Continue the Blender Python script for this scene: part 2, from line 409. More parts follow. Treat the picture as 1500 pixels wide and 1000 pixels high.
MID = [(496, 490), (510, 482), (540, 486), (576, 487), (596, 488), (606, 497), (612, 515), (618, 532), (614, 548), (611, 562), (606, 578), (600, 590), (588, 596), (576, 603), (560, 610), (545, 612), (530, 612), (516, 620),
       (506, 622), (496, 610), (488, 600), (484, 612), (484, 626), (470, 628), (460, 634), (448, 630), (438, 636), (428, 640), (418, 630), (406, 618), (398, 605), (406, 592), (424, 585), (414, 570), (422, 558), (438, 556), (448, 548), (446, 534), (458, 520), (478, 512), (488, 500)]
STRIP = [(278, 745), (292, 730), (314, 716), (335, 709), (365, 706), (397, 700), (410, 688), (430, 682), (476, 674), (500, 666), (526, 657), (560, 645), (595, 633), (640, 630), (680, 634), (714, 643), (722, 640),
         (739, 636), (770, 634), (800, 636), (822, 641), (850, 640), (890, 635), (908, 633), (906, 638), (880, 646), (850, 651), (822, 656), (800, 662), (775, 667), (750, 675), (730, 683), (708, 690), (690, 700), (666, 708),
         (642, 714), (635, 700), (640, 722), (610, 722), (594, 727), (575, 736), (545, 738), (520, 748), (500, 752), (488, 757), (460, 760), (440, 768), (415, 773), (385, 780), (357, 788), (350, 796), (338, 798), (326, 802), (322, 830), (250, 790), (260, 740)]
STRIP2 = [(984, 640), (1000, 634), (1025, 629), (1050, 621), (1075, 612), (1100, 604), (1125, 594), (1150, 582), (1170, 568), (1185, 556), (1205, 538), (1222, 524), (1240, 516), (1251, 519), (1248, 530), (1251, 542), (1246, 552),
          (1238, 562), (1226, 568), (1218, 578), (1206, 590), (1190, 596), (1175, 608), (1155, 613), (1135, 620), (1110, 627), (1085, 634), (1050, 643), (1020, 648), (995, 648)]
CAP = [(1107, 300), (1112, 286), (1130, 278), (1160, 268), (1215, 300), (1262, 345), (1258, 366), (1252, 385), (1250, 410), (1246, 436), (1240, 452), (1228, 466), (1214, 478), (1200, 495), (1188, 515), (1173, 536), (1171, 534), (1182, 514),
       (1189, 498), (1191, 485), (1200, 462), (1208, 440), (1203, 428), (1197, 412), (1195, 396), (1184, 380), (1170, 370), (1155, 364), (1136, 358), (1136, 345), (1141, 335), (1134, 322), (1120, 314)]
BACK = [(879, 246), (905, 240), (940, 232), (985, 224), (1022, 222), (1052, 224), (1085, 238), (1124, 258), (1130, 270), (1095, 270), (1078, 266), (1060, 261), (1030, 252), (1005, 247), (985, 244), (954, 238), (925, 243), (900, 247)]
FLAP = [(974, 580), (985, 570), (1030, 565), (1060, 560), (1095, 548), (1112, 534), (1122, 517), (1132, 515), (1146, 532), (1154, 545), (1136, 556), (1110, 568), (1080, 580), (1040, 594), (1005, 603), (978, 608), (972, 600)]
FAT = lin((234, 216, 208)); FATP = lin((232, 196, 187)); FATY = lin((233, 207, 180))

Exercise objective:
Restate the data above word for word.

Full response:
Continue the Blender Python script for this scene: part 2, from line 409. More parts follow. Treat the picture as 1500 pixels wide and 1000 pixels high.
MID = [(496, 490), (510, 482), (540, 486), (576, 487), (596, 488), (606, 497), (612, 515), (618, 532), (614, 548), (611, 562), (606, 578), (600, 590), (588, 596), (576, 603), (560, 610), (545, 612), (530, 612), (516, 620),
       (506, 622), (496, 610), (488, 600), (484, 612), (484, 626), (470, 628), (460, 634), (448, 630), (438, 636), (428, 640), (418, 630), (406, 618), (398, 605), (406, 592), (424, 585), (414, 570), (422, 558), (438, 556), (448, 548), (446, 534), (458, 520), (478, 512), (488, 500)]
STRIP = [(278, 745), (292, 730), (314, 716), (335, 709), (365, 706), (397, 700), (410, 688), (430, 682), (476, 674), (500, 666), (526, 657), (560, 645), (595, 633), (640, 630), (680, 634), (714, 643), (722, 640),
         (739, 636), (770, 634), (800, 636), (822, 641), (850, 640), (890, 635), (908, 633), (906, 638), (880, 646), (850, 651), (822, 656), (800, 662), (775, 667), (750, 675), (730, 683), (708, 690), (690, 700), (666, 708),
         (642, 714), (635, 700), (640, 722), (610, 722), (594, 727), (575, 736), (545, 738), (520, 748), (500, 752), (488, 757), (460, 760), (440, 768), (415, 773), (385, 780), (357, 788), (350, 796), (338, 798), (326, 802), (322, 830), (250, 790), (260, 740)]
STRIP2 = [(984, 640), (1000, 634), (1025, 629), (1050, 621), (1075, 612), (1100, 604), (1125, 594), (1150, 582), (1170, 568), (1185, 556), (1205, 538), (1222, 524), (1240, 516), (1251, 519), (1248, 530), (1251, 542), (1246, 552),
          (1238, 562), (1226, 568), (1218, 578), (1206, 590), (1190, 596), (1175, 608), (1155, 613), (1135, 620), (1110, 627), (1085, 634), (1050, 643), (1020, 648), (995, 648)]
CAP = [(1107, 300), (1112, 286), (1130, 278), (1160, 268), (1215, 300), (1262, 345), (1258, 366), (1252, 385), (1250, 410), (1246, 436), (1240, 452), (1228, 466), (1214, 478), (1200, 495), (1188, 515), (1173, 536), (1171, 534), (1182, 514),
       (1189, 498), (1191, 485), (1200, 462), (1208, 440), (1203, 428), (1197, 412), (1195, 396), (1184, 380), (1170, 370), (1155, 364), (1136, 358), (1136, 345), (1141, 335), (1134, 322), (1120, 314)]
BACK = [(879, 246), (905, 240), (940, 232), (985, 224), (1022, 222), (1052, 224), (1085, 238), (1124, 258), (1130, 270), (1095, 270), (1078, 266), (1060, 261), (1030, 252), (1005, 247), (985, 244), (954, 238), (925, 243), (900, 247)]
FLAP = [(974, 580), (985, 570), (1030, 565), (1060, 560), (1095, 548), (1112, 534), (1122, 517), (1132, 515), (1146, 532), (1154, 545), (1136, 556), (1110, 568), (1080, 580), (1040, 594), (1005, 603), (978, 608), (972, 600)]
FAT = lin((234, 216, 208)); FATP = lin((232, 196, 187)); FATY = lin((233, 207, 180))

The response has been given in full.